For decades, automakers boasted of the horsepower and raw size of their engines. Now, Ford Motor Co. is bragging about how many of its vehicles lead their segments in -- small engines.

"We have seven vehicles with the smallest engines in their segments," crowed Mark Fields, Ford's president of the Americas, at the company's annual new-product presentation for journalists and analysts.

And Ford plans to go smaller. Ford showed off its 1.0-liter, three-cylinder EcoBoost engine, now offered in Europe on the Focus and smaller vehicles. Ford will bring the baby engine to a U.S. small car next year. That car likely will be the Fiesta.

Ford is offering its biggest car, the Taurus, with a four-cylinder engine: a 2.0-liter EcoBoost that is EPA certified at 32 mpg highway and 22 mpg city. Ford will charge an extra $995 for the four-cylinder engine over the Taurus' base 3.5-liter V-6, which is EPA certified at 29 mpg highway and 19 mpg city. That's nearly $1,000 for two fewer cylinders and an extra 3 mpg.

Fields: Smallest engines in seven segments

Fields said Ford will offer eight vehicles that hit 40 mpg or better by the end of this year, double the number in 2011.
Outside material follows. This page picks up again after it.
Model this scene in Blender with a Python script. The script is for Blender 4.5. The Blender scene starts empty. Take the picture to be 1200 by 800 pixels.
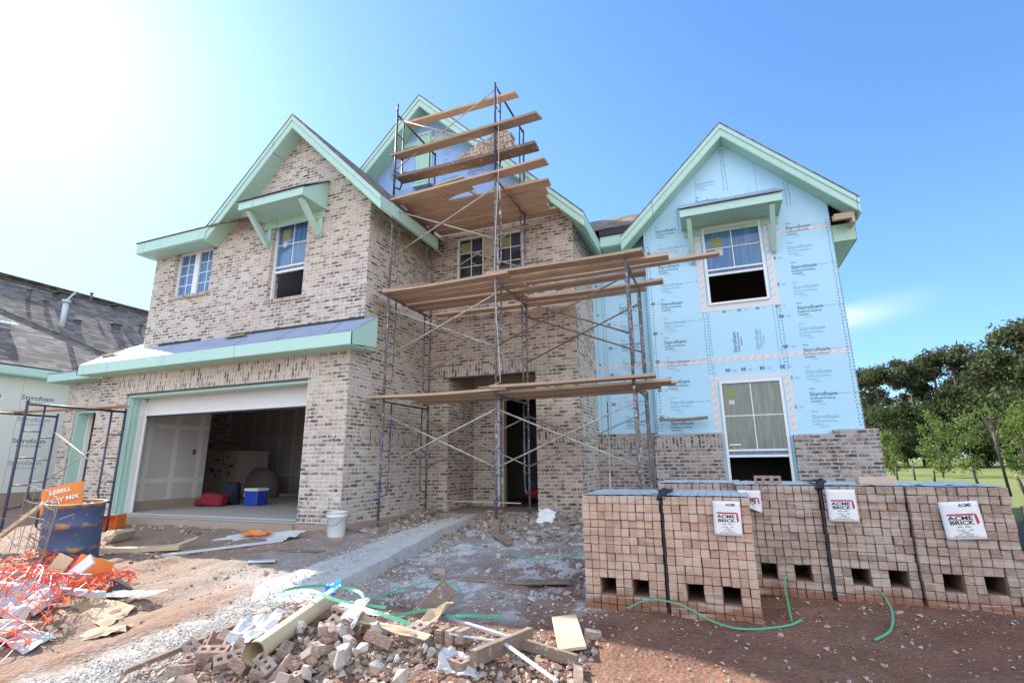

Ford also is tripling its electrified vehicle production capacity by 2013. It will offer six electrified models in 2013, including the Fusion and C-Max gasoline-electric hybrids; the Fusion Energi and C-Max Energi, both plug-in hybrids; the Focus Electric; and a sixth vehicle that has not been identified. But Ford has made its gasoline EcoBoost engine brand, rather than electrification, the centerpiece of its push to change its fuel-economy image, which for years was shaped by its gasoline-thirsty SUVs and large pickups. The company believes customers will be willing to pay a premium for better mileage.

Said David Sullivan, analyst for AutoPacific: "So far, Ford has been very successful marketing EcoBoost. They're the first ones to put a brand name on it. Ford has taken a path of giving up displacement for fuel economy. That was a gamble they made and so far it has paid off."

But Ford's success could vary by segment, he says. Customers may balk at buying a large sedan with a four-cylinder engine, for example.

The Chrysler 300, equipped with a 3.6-liter Pentastar V-6 engine and an eight-speed transmission, gets an EPA highway rating of 31 mpg, only 1 mpg fewer than the Taurus, and 19 mpg in city driving, 3 mpg fewer than the Taurus. But the big Chrysler cranks out 292 hp, 50 more than the Taurus. With its turbocharged engine, the Taurus wins the torque battle with 270 pounds-feet at 3,000 rpm, compared with the normally aspirated Chrysler's 260 pounds-feet at 4,800 rpm.

Ford's EcoBoost strategy has enjoyed the greatest success in the company's biggest-selling vehicle: the F-150 pickup. F-150 pickups equipped with the 3.5-liter, 365-hp, twin-turbocharged EcoBoost engine account for about 42 percent of Ford's F-150 retail sales so far this year, well above Ford's initial expectations in part because of high fuel-economy and torque numbers. F-150 4x4 pickups with that engine are rated at 21 mpg highway and 15 mpg city and put out 420 pounds-feet of torque at 2,500 rpm.